There were 206 transactions totaling $517 million filed in New York City records in the 24 hours before 4 p.m. on Friday, Feb. 20, 2026
🏆 Residential: The top home sale to hit records was in Lenox Hill. EJS Development sold a sponsor unit at 200 East 75th Street for $19.8 million. The buyer was an LLC tied to Madison Realty Capital’s Joshua Zegen. The full-floor condo spans more than 6,100 square feet, with five bedrooms, six bathrooms, two powder rooms, a media room and a library. Compass is handling sales at the property.
🏆 Commercial: The top commercial deal to be recorded was in Staten Island, where an entity tied to The Arker Companies has taken over the eight-building Park Hill Apartment complex at 140-180, 185-225 and 240-280 Park Hill Avenue for $364.7 million, according to city records and Crain’s New York Business. The seller was DelShah Capital, which had owned the property for decades. Arker and its partners, L+M Development Partners and LIHC Investment Group, plan to undertake a $165 million renovation of the complex, which had been the subject of numerous resident complaints, over the next couple of years, according to SILive.com.
📊 Commercial: In Long Island City, a 7,000-square-foot industrial building at 35-43 37th Street sold for $15.4 million. The sellers were companies tied to Jeffrey Sitomer and Jeff Gruebel, and the buyer was an affiliate of Elie Pariente’s EMP Capital Group, which in January filed an application to demolish the structure.
📊 Residential: Gary Barnett’s Extell Development Company sold a sponsor unit at 50 West 66th Street in the Upper West Side to William S. Benjamin, a partner and vice chair at Ares, for $8.9 million. The unit spans about 2,900 square feet, pricing the deal at roughly $3,100 per square foot. The pad has three bedrooms and three and a half baths.
📊 Residential: The estate of Mimi Falcone, a journalist and food critic who wrote 16 books, sold a townhouse at 248 West 12th Street in the West Village for $8 million. Mimi Falcone and her husband had lived in the duplex since the 1960s. The buyer was an LLC tied to Carlos Saavedra, of the Brooklyn-based development firm Eckstrom. The property first hit the market in June 2024, with an asking price of $10.5 million. Brian Meier, Amanda Barba, Corey Mittenthal, Bruce Goveia, Apple Christie-Wallace and Krisstopher Valcin with Berkshire Hathaway HomeServices had the listing.
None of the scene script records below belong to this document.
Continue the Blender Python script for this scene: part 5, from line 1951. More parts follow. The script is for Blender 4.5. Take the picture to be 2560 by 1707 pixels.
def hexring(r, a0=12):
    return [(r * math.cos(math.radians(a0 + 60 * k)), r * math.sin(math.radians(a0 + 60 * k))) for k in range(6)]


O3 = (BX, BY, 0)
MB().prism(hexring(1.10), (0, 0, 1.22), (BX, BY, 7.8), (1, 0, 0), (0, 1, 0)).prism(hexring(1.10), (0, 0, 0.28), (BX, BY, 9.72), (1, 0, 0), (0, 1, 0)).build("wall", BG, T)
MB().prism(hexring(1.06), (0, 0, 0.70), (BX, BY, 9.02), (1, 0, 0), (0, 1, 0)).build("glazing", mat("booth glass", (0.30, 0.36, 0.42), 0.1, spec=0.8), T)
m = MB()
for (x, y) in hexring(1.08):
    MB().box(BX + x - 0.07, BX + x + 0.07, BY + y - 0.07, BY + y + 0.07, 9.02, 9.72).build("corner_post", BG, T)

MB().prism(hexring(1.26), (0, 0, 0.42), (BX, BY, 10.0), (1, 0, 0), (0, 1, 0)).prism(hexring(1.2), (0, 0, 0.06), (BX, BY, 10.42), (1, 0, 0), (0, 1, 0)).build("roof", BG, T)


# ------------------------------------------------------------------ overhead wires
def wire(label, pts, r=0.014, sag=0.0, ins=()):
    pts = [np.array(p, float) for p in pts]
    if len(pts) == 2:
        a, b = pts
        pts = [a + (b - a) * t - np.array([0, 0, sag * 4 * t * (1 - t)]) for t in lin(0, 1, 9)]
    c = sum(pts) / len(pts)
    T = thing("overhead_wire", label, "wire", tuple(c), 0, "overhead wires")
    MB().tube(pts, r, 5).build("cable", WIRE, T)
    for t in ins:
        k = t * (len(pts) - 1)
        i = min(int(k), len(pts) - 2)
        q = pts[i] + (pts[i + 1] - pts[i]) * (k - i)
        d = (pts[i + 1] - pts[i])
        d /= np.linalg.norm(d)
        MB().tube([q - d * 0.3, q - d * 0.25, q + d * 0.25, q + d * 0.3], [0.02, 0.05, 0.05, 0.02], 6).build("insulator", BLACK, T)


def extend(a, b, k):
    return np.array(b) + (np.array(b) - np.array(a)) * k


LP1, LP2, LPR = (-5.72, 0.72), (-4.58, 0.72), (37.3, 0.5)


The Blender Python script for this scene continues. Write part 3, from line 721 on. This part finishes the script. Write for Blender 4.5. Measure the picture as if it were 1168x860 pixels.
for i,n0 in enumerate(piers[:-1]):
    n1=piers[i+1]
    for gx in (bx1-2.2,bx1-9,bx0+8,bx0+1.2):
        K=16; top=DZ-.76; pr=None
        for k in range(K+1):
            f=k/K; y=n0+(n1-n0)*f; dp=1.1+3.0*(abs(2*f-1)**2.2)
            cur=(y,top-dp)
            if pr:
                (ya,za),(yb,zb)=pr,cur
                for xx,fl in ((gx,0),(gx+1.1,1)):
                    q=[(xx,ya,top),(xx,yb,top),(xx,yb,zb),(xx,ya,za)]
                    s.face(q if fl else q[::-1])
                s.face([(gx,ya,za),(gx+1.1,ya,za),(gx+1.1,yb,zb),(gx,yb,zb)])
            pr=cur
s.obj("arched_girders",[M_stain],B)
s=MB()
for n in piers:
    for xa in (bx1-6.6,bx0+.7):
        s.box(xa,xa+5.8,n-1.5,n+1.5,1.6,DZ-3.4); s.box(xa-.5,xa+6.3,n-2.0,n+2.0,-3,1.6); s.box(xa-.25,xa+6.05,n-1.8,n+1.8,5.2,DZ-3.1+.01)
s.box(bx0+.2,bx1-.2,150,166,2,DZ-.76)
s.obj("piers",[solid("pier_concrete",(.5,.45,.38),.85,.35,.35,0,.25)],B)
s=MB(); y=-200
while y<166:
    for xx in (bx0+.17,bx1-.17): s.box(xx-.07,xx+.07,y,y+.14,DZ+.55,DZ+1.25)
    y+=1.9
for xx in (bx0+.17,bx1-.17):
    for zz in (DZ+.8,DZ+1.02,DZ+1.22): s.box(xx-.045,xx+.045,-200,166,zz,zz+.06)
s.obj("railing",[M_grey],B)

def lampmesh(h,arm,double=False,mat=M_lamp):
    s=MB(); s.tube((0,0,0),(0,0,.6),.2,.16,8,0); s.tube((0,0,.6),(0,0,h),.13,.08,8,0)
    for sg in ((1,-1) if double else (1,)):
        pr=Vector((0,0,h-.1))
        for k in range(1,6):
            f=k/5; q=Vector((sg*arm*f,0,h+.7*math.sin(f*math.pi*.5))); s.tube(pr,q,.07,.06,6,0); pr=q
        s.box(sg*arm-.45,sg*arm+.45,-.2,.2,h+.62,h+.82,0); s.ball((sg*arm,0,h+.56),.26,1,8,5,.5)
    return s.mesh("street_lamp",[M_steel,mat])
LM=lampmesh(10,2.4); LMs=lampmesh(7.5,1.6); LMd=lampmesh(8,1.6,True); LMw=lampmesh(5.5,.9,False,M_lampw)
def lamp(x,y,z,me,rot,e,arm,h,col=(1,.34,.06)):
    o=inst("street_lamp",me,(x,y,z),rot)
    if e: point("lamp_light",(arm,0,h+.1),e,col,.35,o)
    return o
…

By the Numbers: The $77B “hard maturity” wall hitting CMBS
Commercial mortgage-backed securities borrowers are running out of runway.
After several years of extensions, 2026 is shaping up to be the year that many loans hit a hard stop. Roughly $76.6 billion worth of debt faces hard deadlines, meaning that borrowers have no contractual options left to push out their due dates, according to a new report from research firm Trepp. The firm notes that hard maturities can also include loans that never had any extension options, but Trepp focused on loans whose borrowers have already used up all extensions. These are loans that are truly at distress.
That wall is taller than it has been in recent years.